Imagine Adam Smith grappling with the world of microelectronics. When he passed in 1790, James Watt’s steam engine represented the apex of industrial marvels. If Smith had heard the term “nano”—with his classical training, he might have recognized its Greek root meaning “dwarf,” though he could scarcely have imagined it would describe units as infinitesimal as billionths of a meter, the scale of today’s semiconductors. Numbers in the billions would have sounded surreal, and the notion of 200 billion transistors on a sliver of silicon, like in Nvidia’s latest Blackwell AI chip, might have seemed more sorcery than science to even the most enlightened Scottish thinker.


 

Smith’s famous assertion that “the division of labour is limited by the extent of the market” would, however, feel at home in the global semiconductor industry. Distilled to its essence, the supply chain reflects his principle on a grand scale. Market demand for chips has expanded exponentially from $45 billion in 1979 to an anticipated $600 billion in 2024, with projections nearing $1 trillion by the early 2030s and the labor behind each chip is more finely divided than ever.

 

Gone are the days when giants like Intel managed every stage of chip production.
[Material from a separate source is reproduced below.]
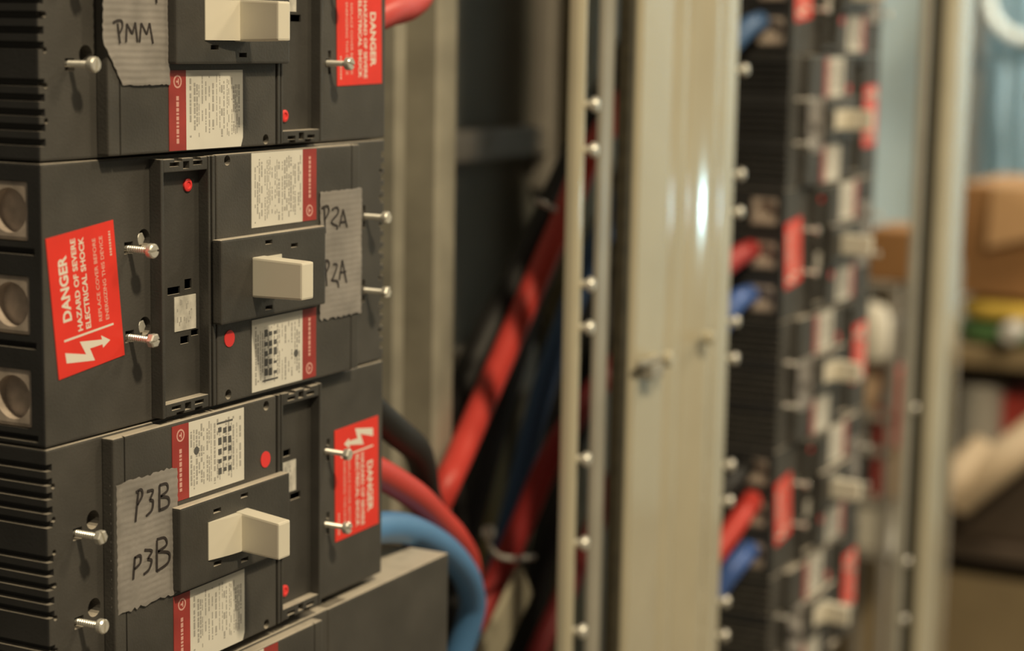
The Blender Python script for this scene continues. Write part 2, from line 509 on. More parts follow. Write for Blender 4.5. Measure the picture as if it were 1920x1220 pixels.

In the age of hyperspecialization, designers like Nvidia create the blueprints, while specialized foundries, such as TSMC in Taiwan, manufacture the chips. These foundries rely on silicon providers and equipment assemblers, who, in turn, depend on components from niche suppliers.

 

Despite this precision, the spoils of the AI surge are unevenly split. Since mid-2022, the top 100 semiconductor companies by market cap have added $5.4 trillion in value, but foundries and equipment makers have only netted about $1 trillion of this; fabless firms, those that design but don’t produce chips themselves, have taken the lion’s share, with Nvidia leading, having captured three-quarters of this sum. Nvidia’s astronomical performance alone, with nearly quadrupled revenues since early 2022, is driving market excitement.

 

The dichotomy is all the starker given how fragmented and specialized the industry has become. The semiconductor supply chain is now a string of micro-monopolies. TSMC and Samsung lead in foundries; ASML of the Netherlands dominates advanced lithography; DISCO of Japan supplies 85% of wafer-cutting tools. Barriers to entry remain nearly insurmountable. The capital needed for R&D and equipment dwarfs the budgets of most competitors, and geopolitical considerations now restrict Chinese firms from accessing Western markets. The incumbents also enjoy billions in subsidies from Western and Japanese governments eager to safeguard domestic production.

 

One might assume this oligopoly could yield easy profits, but even within micro-monopolies, dynamics are nuanced. For example, some toolmakers find their clout limited, dealing with similarly powerful clients who hold sway over prices. Others refrain from wielding their full pricing power, particularly with giants like TSMC, to maintain long-term relationships, as Chris Miller, a semiconductor expert, points out.

 

Yet, the scene is changing. Demand from tech titans like Microsoft and Google, both flush with resources, enables Nvidia to set steep prices for its top-tier models, with margins now reaching 75%. TSMC, sensing a more favorable climate, is planning to hike prices by up to 15% for its cutting-edge services. How this plays out will hinge on whether these players can align pricing without hampering demand.